Barabbas permet également d’introduire dans le récit de la Passion la référence au rite du bouc émissaire décrit au chapitre 16 du Lévitique : Aaron choisit deux boucs semblables. L’un est immolé, l’autre est envoyé dans le désert. La différence – René Girard l’a mise en évidence, après que Nietzsche avait décelé combien elle inversait les valeurs de la civilisation antique – est que, contrairement à ce qui se passe dans la mythologie grecque, la victime est innocente. Et c’est pour cette innocence même qu’elle est condamnée à mort. Barabbas vient rappeler l’innocence de la victime, soulignant, par contraste, l’iniquité du jugement.

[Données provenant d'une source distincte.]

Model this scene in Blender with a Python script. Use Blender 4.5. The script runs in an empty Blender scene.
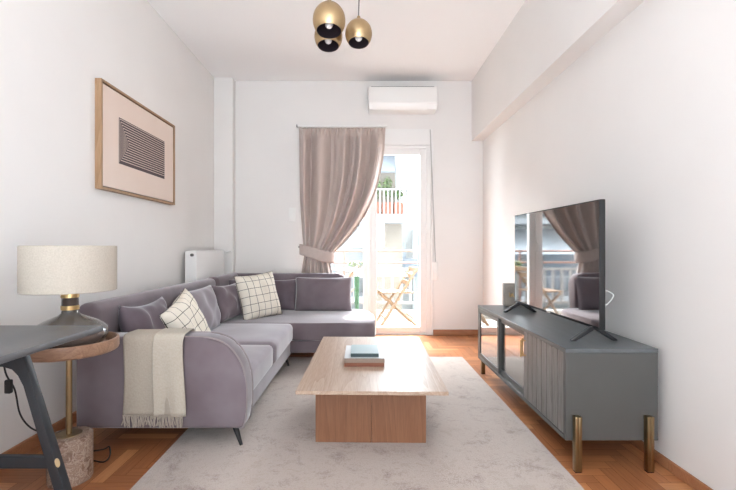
import bpy, bmesh, math, random
from mathutils import Matrix, Vector
random.seed(7)
PI = math.pi
SC = bpy.context.scene
COL = SC.collection

# ------------------------------------------------------------------ camera, world, light, exposure
FPX, CAMZ = 430.0, 1.03
cd = bpy.data.cameras.new('camera'); cam = bpy.data.objects.new('camera', cd); COL.objects.link(cam)
cam.location = (0, 0, CAMZ); cam.rotation_euler = (PI/2, 0, 0)
cd.sensor_width = 36; cd.lens = 36*FPX/736; cd.shift_x = 7/736; cd.shift_y = 2/736
cd.clip_start = .05; cd.clip_end = 3000
SC.camera = cam
SC.view_settings.view_transform = 'Standard'; SC.view_settings.look = 'None'
SC.view_settings.gamma = 1; SC.view_settings.use_curve_mapping = False
SC.view_settings.exposure = 0.80
w = bpy.data.worlds.new('world'); SC.world = w; w.use_nodes = True
nt = w.node_tree; bg = nt.nodes['Background']
bg.inputs[0].default_value = (.80, .91, 1, 1); bg.inputs[1].default_value = 8.8
def light(name, kind, loc, rot, energy, size=None, color=(1, 1, 1), **k):
    d = bpy.data.lights.new(name, kind); d.energy = energy; d.color = color
    if kind == 'AREA': d.shape = 'RECTANGLE'; d.size, d.size_y = size
    for a, b in k.items(): setattr(d, a, b)
    o = bpy.data.objects.new(name, d); o.location = loc; o.rotation_euler = rot; COL.objects.link(o); return o
sun = light('sun', 'SUN', (3, 9, 9), (0, 0, 0), 10.0, color=(1, .96, .91), angle=.012)
sun.rotation_euler = Vector((-.20, -.55, -.80)).to_track_quat('-Z', 'Y').to_euler()
# added upward fill lamp behind the camera, brightens the ceiling and walls
light('fill_rear', 'AREA', (0.0, -1.5, .35), (math.radians(176), 0, 0), 96, (2.4, 1.8), (.78, .88, 1))
# added area lamp above the balcony, out of view, strengthens light through the door
front_lamp = light('fill_front', 'AREA', (.3, 7.2, 4.2), (0, 0, 0), 1100, (4.5, 2.5), (.95, .98, 1))
front_lamp.rotation_euler = (Vector((0, 3.2, .9))-Vector((.3, 7.2, 4.2))).to_track_quat('-Z', 'Y').to_euler()
# portals guide the sky sampling at the glazed openings
p = light('door_portal', 'AREA', (.1, 5.35, 1.1), (-PI/2, 0, 0), 1, (1.5, 2.25)); p.data.cycles.is_portal = True

# ------------------------------------------------------------------ materials
def S(c):
    c = tuple(v/255 for v in c[:3])
    return tuple((v/12.92 if v <= .04045 else ((v+.055)/1.055)**2.4) for v in c) + (1,)
def newmat(name, color=(128, 128, 128), rough=.5, metal=0, **k):
    m = bpy.data.materials.new(name); m.use_nodes = True
    b = m.node_tree.nodes['Principled BSDF']
    b.inputs['Base Color'].default_value = S(color); b.inputs['Roughness'].default_value = rough
    b.inputs['Metallic'].default_value = metal
    for a, v in k.items(): b.inputs[a.replace('_', ' ')].default_value = v
    return m
def N(m, t, **k):
    n = m.node_tree.nodes.new(t)
    for a, v in k.items():
        if a.startswith('i_'): n.inputs[a[2:].replace('_', ' ')].default_value = v
        else: setattr(n, a, v)
    return n
def LK(m, a, ao, b, bi): m.node_tree.links.new(a.outputs[ao], b.inputs[bi])
def B_(m): return m.node_tree.nodes['Principled BSDF']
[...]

La troisième fonction que remplit Barabbas nous est rapportée par Marc qui le présente comme « un rebelle et un meurtrier ». Là encore, historiquement, la procurature de Ponce Pilate se distingue par le calme civil en Judée : il faudra attendre vingt ans pour que la paix cède le pas à un climat d’émeutes et de révoltes anti-romaines, avant de culminer en 66 à Massada et de s’achever en 70 par la destruction du Temple. Marc ment-il ? Non. Lorsqu’il écrit sa haggadah dans la Rome des années 65, transcrivant ce que Pierre lui a rapporté pendant leurs longues années de collaboration, l’évangéliste a les yeux braqués sur la Judée et les événements qui s’y déroulent. Il a de la sympathie pour ces juifs entrés en rébellion contre l’Empire. Il les connaît et les a fréquentés avec Pierre, en Judée puis à Rome. Le message qu’il leur adresse est simple : tout n’est pas politique. Ou plutôt : la royauté que vous promet le Christ n’est pas de ce monde.

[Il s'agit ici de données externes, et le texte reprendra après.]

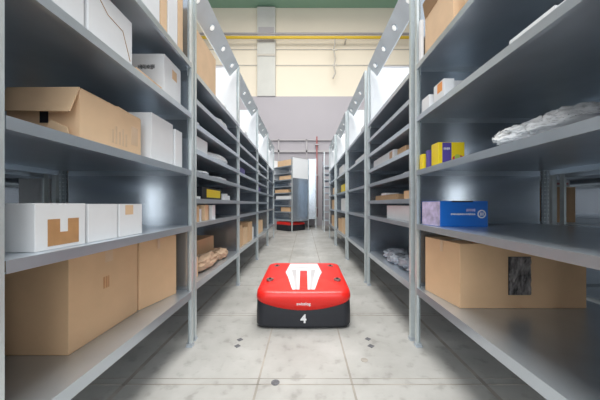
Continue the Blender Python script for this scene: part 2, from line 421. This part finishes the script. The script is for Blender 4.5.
# fourth left shelf
a = carton('white_box', 'white carton with a folded lid, front one on the fourth left shelf', rect(-1.15, -.835, .80, .985), 1.635, .27, WHITEC)
a = carton('white_box', 'long white carton second on the fourth left shelf', rect(-1.15, -.832, 1.0, 1.255), 1.635, .235, WHITEC)
bm = bmesh.new(); p = a.location
P = [(-.8315, 1.02, 1.86), (-.8315, 1.10, 1.80), (-.8315, 1.19, 1.79), (-.8315, 1.24, 1.68)]
for u, v in zip(P, P[1:]): cyl(bm, Vector(u)-p, Vector(v)-p, .0018, 6)
obj('lid_edge', bm, CARDD, a)
a = carton('cardboard_tray', 'low tan cardboard tray between white cartons on the fourth left shelf', rect(-1.05, -.835, 1.29, 1.52), 1.635, .045, CARD2)
carton('cardboard_box', 'small tan carton behind the long white carton on the fourth left shelf', rect(-1.1, -.95, 1.36, 1.42), 1.681, .14, CARD2)
a = carton('white_box', 'white carton with black print, last on the fourth left shelf', rect(-1.15, -.845, 1.565, 1.775), 1.635, .27, WHITEC)
print_line(a, BLACK, -.005, .10, -.1055, .19, .03, 3)
patch('paper_label', CARD2, a, -.845, -.8443, 1.66, 1.72, 1.80, 1.86)
# top left shelf
carton('white_box', 'white carton high on the top left shelf', rect(-1.2, -.83, 1.24, 1.49), 1.985, .42, WHITEC)
carton('cardboard_box', 'narrow tan carton between pale cartons on the top left shelf', rect(-1.2, -.832, 1.505, 1.575), 1.985, .44, CARD2)
carton('white_box', 'tall pale carton at the far end of the top left shelf', rect(-1.2, -.83, 1.585, 1.70), 1.985, .46, WHITEC)
carton('cardboard_box', 'tall tan carton beside the post on the top left shelf', rect(-1.2, -.83, 1.71, 1.775), 1.985, .46, CARD2)

# right rack, bottom: long carton with a torn window
q = [(.868, 1.452), (1.575, 1.452), (1.60, 1.77), (.822, 1.77)]
a = carton('cardboard_box', 'long brown cardboard box with a dark film-covered window on the bottom right shelf', q, .417, .36, CARD, tape=.05)
patch('window_hole', BLACK, a, 1.137, 1.262, 1.4505, 1.4518, .492, .706)
p = a.location
bm = bmesh.new(); random.seed(2); nx, nz = 12, 20
grid = [[bm.verts.new((1.139+.121*i/nx-p.x, 1.4490-p.y-.006*random.random(), .494+.21*k/nz-p.z)) for i in range(nx+1)] for k in range(nz+1)]
for k in range(nz):
    for i in range(nx): bm.faces.new((grid[k][i], grid[k][i+1], grid[k+1][i+1], grid[k+1][i]))
FILMD = mat('dark_film', (.16, .145, .14), .2, 0, .95, 24, .6, (2, 1, .6))
obj('window_film', bm, FILMD, a)
patch('stain', TAPE, a, .8675, .8685, 1.4515, 1.4516, .50, .56)
# blue carton
q = [(.830, 1.59), (1.122, 1.59), (1.115, 1.77), (.802, 1.77)]
a = carton('blue_box', 'bright blue printed carton with a white round seal on the second right shelf', q, .86, .158, BLUE)
p = a.location
d = Vector((.830-.802, 1.59-1.77, 0)); n = Vector((d.y, -d.x, 0)).normalized()*.0012
bm = bmesh.new(); P0 = Vector((.802, 1.768, 0)); P1 = Vector((.8295, 1.591, 0))
if n.x > 0: n = -n
vs2 = [P0+n, P1+n]
bm.faces.new([bm.verts.new((v.x-p.x, v.y-p.y, z)) for v, z in ((vs2[0], .003), (vs2[1], .003), (vs2[1], .155), (vs2[0], .155))])
o_ = obj('picture_side', bm, LILAC, a); o_['label'] = 'lilac photo print of pale figures'
bm = bmesh.new(); cyl(bm, (1.083-p.x, 1.5885-p.y, .078), (1.083-p.x, 1.5898-p.y, .078), .026, 24); obj('round_seal', bm, WHITE, a)
bm = bmesh.new(); cyl(bm, (1.083-p.x, 1.5878-p.y, .078), (1.083-p.x, 1.5886-p.y, .078), .018, 24); obj('seal_center', bm, BLUE, a)
bm = bmesh.new()
for k in range(3): bx(bm, 1.072-p.x+.008*k, 1.077-p.x+.008*k, 1.587-p.y, 1.5879-p.y, .068, .088)
obj('seal_mark', bm, WHITE, a)
print_line(a, WHITE, .895-p.x, 1.045-p.x, 1.5896-p.y, .077, .012, 1)
print_line(a, LILAC, .99-p.x, 1.045-p.x, 1.5896-p.y, .102, .018, 2)
patch('handle_notch', BLACK, a, .90, 1.03, 1.5893, 1.60, 1.011, 1.0195)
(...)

Chez Marc, la figure des deux Jésus bar’abb’a illustre deux messianismes distincts : l’un prend les armes pour affranchir Israël de son occupant romain, l’autre poursuit des visées qui ne sont pas de ce monde. En mettant en scène l’un et l’autre Jésus, Marc nous met en garde contre tous les petits Mordillat que l’humanité enfantera jusqu’aux temps derniers : la politique et le messianisme font deux, quand bien même la politique prend des allures messianiques. La première veut la rébellion ici et maintenant. Elle complote, exécute, assassine, sans nécessairement avoir recours à la perspective de lendemains qui chantent et de surlendemains qui dansent. Quand elle en a, ses mains sont rouges de sang. Quant au messianisme, dont la nature est proprement eschatologique, il tient un discours sur les fins ultimes, sans pour autant les précipiter ni les devancer. Il nous parle en somme d’une insurrection qui vient et n’a pas fini d’advenir dans les cœurs humains.
Simone Weil notait : « Un ancien exemple de décision démocratique : la demande populaire de libérer Barabbas, et de crucifier Jésus. » Et tout ça, sans démocratie participative ni jurys citoyens.
Vite, de l’eau. Pilate n’attend pas.